__Goal__.
All the data should come back exactly as it was given.

__Source records__.
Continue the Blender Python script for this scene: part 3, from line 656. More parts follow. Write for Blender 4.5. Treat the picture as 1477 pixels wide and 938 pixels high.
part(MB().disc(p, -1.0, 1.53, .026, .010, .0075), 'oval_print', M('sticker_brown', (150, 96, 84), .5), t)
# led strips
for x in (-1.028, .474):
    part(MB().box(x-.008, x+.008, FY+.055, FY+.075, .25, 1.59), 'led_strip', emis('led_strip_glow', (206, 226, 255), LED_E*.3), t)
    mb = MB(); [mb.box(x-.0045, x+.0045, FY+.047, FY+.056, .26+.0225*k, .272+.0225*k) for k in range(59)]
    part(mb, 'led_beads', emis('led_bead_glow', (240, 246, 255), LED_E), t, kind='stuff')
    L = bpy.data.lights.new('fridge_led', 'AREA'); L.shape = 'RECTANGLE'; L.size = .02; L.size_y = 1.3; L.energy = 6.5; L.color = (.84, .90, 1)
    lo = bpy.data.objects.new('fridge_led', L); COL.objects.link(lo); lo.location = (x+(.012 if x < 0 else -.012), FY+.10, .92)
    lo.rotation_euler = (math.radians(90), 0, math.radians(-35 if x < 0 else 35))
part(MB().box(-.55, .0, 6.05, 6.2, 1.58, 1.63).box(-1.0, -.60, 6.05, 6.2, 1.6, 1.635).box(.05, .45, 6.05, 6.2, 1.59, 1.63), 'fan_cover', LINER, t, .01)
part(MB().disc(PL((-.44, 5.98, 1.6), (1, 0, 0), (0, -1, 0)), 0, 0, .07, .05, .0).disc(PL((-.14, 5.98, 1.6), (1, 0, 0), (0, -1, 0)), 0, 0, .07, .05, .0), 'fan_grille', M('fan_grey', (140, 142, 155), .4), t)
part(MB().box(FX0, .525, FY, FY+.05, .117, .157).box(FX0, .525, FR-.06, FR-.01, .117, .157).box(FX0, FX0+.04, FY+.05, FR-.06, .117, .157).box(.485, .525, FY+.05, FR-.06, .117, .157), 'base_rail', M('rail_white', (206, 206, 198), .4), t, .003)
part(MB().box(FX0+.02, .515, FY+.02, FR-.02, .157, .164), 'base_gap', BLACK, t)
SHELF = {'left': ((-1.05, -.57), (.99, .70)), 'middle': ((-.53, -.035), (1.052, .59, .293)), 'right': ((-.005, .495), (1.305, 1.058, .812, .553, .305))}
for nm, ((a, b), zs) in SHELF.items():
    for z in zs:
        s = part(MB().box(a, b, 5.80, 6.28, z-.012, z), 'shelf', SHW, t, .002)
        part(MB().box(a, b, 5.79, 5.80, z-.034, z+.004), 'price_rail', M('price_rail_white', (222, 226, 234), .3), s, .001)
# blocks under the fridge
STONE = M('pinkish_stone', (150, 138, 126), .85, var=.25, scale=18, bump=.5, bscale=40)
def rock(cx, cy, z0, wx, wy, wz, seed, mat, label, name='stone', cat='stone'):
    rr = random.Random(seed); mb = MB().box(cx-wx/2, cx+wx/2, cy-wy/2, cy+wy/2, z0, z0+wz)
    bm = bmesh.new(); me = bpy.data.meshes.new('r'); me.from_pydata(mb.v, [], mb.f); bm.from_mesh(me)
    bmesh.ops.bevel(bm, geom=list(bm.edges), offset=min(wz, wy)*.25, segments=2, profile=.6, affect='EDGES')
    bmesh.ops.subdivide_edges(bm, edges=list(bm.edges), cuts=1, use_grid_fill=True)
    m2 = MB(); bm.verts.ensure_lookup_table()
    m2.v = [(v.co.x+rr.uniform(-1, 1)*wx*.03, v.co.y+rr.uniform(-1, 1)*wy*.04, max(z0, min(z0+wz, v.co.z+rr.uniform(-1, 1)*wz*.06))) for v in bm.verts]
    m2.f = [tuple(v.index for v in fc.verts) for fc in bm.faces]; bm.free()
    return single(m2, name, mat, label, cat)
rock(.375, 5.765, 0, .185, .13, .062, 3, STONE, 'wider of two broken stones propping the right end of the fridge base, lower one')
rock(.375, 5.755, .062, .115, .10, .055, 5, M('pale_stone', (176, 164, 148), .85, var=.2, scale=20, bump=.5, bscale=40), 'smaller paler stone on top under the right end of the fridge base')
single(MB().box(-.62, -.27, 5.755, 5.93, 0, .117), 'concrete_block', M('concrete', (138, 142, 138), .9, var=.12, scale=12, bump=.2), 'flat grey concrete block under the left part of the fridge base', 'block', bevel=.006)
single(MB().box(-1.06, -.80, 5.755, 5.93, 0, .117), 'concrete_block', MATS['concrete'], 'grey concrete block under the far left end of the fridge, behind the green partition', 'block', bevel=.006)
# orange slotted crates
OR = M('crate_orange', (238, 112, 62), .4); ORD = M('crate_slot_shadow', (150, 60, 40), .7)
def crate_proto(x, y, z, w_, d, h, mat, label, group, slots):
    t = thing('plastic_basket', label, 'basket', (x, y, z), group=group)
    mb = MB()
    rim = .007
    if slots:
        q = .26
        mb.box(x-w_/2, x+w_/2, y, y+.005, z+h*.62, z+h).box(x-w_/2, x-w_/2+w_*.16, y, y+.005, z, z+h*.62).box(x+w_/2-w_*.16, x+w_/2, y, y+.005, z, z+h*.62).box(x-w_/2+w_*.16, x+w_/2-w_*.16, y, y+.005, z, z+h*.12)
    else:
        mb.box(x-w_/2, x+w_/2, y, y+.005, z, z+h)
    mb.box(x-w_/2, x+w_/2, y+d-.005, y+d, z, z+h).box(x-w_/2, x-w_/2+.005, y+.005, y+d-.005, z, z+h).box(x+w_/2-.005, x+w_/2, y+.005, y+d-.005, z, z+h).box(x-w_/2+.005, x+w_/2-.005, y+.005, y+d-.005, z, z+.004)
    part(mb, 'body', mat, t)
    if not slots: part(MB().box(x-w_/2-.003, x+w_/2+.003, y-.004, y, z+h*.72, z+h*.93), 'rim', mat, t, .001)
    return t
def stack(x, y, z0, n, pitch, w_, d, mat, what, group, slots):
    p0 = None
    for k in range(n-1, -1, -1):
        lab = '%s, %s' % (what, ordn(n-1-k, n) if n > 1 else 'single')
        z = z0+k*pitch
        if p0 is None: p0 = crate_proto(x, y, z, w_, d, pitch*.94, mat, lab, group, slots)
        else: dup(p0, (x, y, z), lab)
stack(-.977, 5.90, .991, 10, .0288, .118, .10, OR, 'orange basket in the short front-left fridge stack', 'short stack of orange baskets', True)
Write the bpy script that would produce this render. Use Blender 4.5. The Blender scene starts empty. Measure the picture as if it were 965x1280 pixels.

__Task output__.
Continue the Blender Python script for this scene: part 3, from line 656. More parts follow. Write for Blender 4.5. Treat the picture as 1477 pixels wide and 938 pixels high.
part(MB().disc(p, -1.0, 1.53, .026, .010, .0075), 'oval_print', M('sticker_brown', (150, 96, 84), .5), t)
# led strips
for x in (-1.028, .474):
    part(MB().box(x-.008, x+.008, FY+.055, FY+.075, .25, 1.59), 'led_strip', emis('led_strip_glow', (206, 226, 255), LED_E*.3), t)
    mb = MB(); [mb.box(x-.0045, x+.0045, FY+.047, FY+.056, .26+.0225*k, .272+.0225*k) for k in range(59)]
    part(mb, 'led_beads', emis('led_bead_glow', (240, 246, 255), LED_E), t, kind='stuff')
    L = bpy.data.lights.new('fridge_led', 'AREA'); L.shape = 'RECTANGLE'; L.size = .02; L.size_y = 1.3; L.energy = 6.5; L.color = (.84, .90, 1)
    lo = bpy.data.objects.new('fridge_led', L); COL.objects.link(lo); lo.location = (x+(.012 if x < 0 else -.012), FY+.10, .92)
    lo.rotation_euler = (math.radians(90), 0, math.radians(-35 if x < 0 else 35))
part(MB().box(-.55, .0, 6.05, 6.2, 1.58, 1.63).box(-1.0, -.60, 6.05, 6.2, 1.6, 1.635).box(.05, .45, 6.05, 6.2, 1.59, 1.63), 'fan_cover', LINER, t, .01)
part(MB().disc(PL((-.44, 5.98, 1.6), (1, 0, 0), (0, -1, 0)), 0, 0, .07, .05, .0).disc(PL((-.14, 5.98, 1.6), (1, 0, 0), (0, -1, 0)), 0, 0, .07, .05, .0), 'fan_grille', M('fan_grey', (140, 142, 155), .4), t)
part(MB().box(FX0, .525, FY, FY+.05, .117, .157).box(FX0, .525, FR-.06, FR-.01, .117, .157).box(FX0, FX0+.04, FY+.05, FR-.06, .117, .157).box(.485, .525, FY+.05, FR-.06, .117, .157), 'base_rail', M('rail_white', (206, 206, 198), .4), t, .003)
part(MB().box(FX0+.02, .515, FY+.02, FR-.02, .157, .164), 'base_gap', BLACK, t)
SHELF = {'left': ((-1.05, -.57), (.99, .70)), 'middle': ((-.53, -.035), (1.052, .59, .293)), 'right': ((-.005, .495), (1.305, 1.058, .812, .553, .305))}
for nm, ((a, b), zs) in SHELF.items():
    for z in zs:
        s = part(MB().box(a, b, 5.80, 6.28, z-.012, z), 'shelf', SHW, t, .002)
        part(MB().box(a, b, 5.79, 5.80, z-.034, z+.004), 'price_rail', M('price_rail_white', (222, 226, 234), .3), s, .001)
# blocks under the fridge
STONE = M('pinkish_stone', (150, 138, 126), .85, var=.25, scale=18, bump=.5, bscale=40)
def rock(cx, cy, z0, wx, wy, wz, seed, mat, label, name='stone', cat='stone'):
    rr = random.Random(seed); mb = MB().box(cx-wx/2, cx+wx/2, cy-wy/2, cy+wy/2, z0, z0+wz)
    bm = bmesh.new(); me = bpy.data.meshes.new('r'); me.from_pydata(mb.v, [], mb.f); bm.from_mesh(me)
    bmesh.ops.bevel(bm, geom=list(bm.edges), offset=min(wz, wy)*.25, segments=2, profile=.6, affect='EDGES')
    bmesh.ops.subdivide_edges(bm, edges=list(bm.edges), cuts=1, use_grid_fill=True)
    m2 = MB(); bm.verts.ensure_lookup_table()
    m2.v = [(v.co.x+rr.uniform(-1, 1)*wx*.03, v.co.y+rr.uniform(-1, 1)*wy*.04, max(z0, min(z0+wz, v.co.z+rr.uniform(-1, 1)*wz*.06))) for v in bm.verts]
    m2.f = [tuple(v.index for v in fc.verts) for fc in bm.faces]; bm.free()
    return single(m2, name, mat, label, cat)
rock(.375, 5.765, 0, .185, .13, .062, 3, STONE, 'wider of two broken stones propping the right end of the fridge base, lower one')
rock(.375, 5.755, .062, .115, .10, .055, 5, M('pale_stone', (176, 164, 148), .85, var=.2, scale=20, bump=.5, bscale=40), 'smaller paler stone on top under the right end of the fridge base')
single(MB().box(-.62, -.27, 5.755, 5.93, 0, .117), 'concrete_block', M('concrete', (138, 142, 138), .9, var=.12, scale=12, bump=.2), 'flat grey concrete block under the left part of the fridge base', 'block', bevel=.006)
single(MB().box(-1.06, -.80, 5.755, 5.93, 0, .117), 'concrete_block', MATS['concrete'], 'grey concrete block under the far left end of the fridge, behind the green partition', 'block', bevel=.006)
# orange slotted crates
OR = M('crate_orange', (238, 112, 62), .4); ORD = M('crate_slot_shadow', (150, 60, 40), .7)
def crate_proto(x, y, z, w_, d, h, mat, label, group, slots):
    t = thing('plastic_basket', label, 'basket', (x, y, z), group=group)
    mb = MB()
    rim = .007
    if slots:
        q = .26
        mb.box(x-w_/2, x+w_/2, y, y+.005, z+h*.62, z+h).box(x-w_/2, x-w_/2+w_*.16, y, y+.005, z, z+h*.62).box(x+w_/2-w_*.16, x+w_/2, y, y+.005, z, z+h*.62).box(x-w_/2+w_*.16, x+w_/2-w_*.16, y, y+.005, z, z+h*.12)
    else:
        mb.box(x-w_/2, x+w_/2, y, y+.005, z, z+h)
    mb.box(x-w_/2, x+w_/2, y+d-.005, y+d, z, z+h).box(x-w_/2, x-w_/2+.005, y+.005, y+d-.005, z, z+h).box(x+w_/2-.005, x+w_/2, y+.005, y+d-.005, z, z+h).box(x-w_/2+.005, x+w_/2-.005, y+.005, y+d-.005, z, z+.004)
    part(mb, 'body', mat, t)
    if not slots: part(MB().box(x-w_/2-.003, x+w_/2+.003, y-.004, y, z+h*.72, z+h*.93), 'rim', mat, t, .001)
    return t
def stack(x, y, z0, n, pitch, w_, d, mat, what, group, slots):
    p0 = None
    for k in range(n-1, -1, -1):
        lab = '%s, %s' % (what, ordn(n-1-k, n) if n > 1 else 'single')
        z = z0+k*pitch
        if p0 is None: p0 = crate_proto(x, y, z, w_, d, pitch*.94, mat, lab, group, slots)
        else: dup(p0, (x, y, z), lab)
stack(-.977, 5.90, .991, 10, .0288, .118, .10, OR, 'orange basket in the short front-left fridge stack', 'short stack of orange baskets', True)
Write the bpy script that would produce this render. Use Blender 4.5. The Blender scene starts empty. Measure the picture as if it were 965x1280 pixels.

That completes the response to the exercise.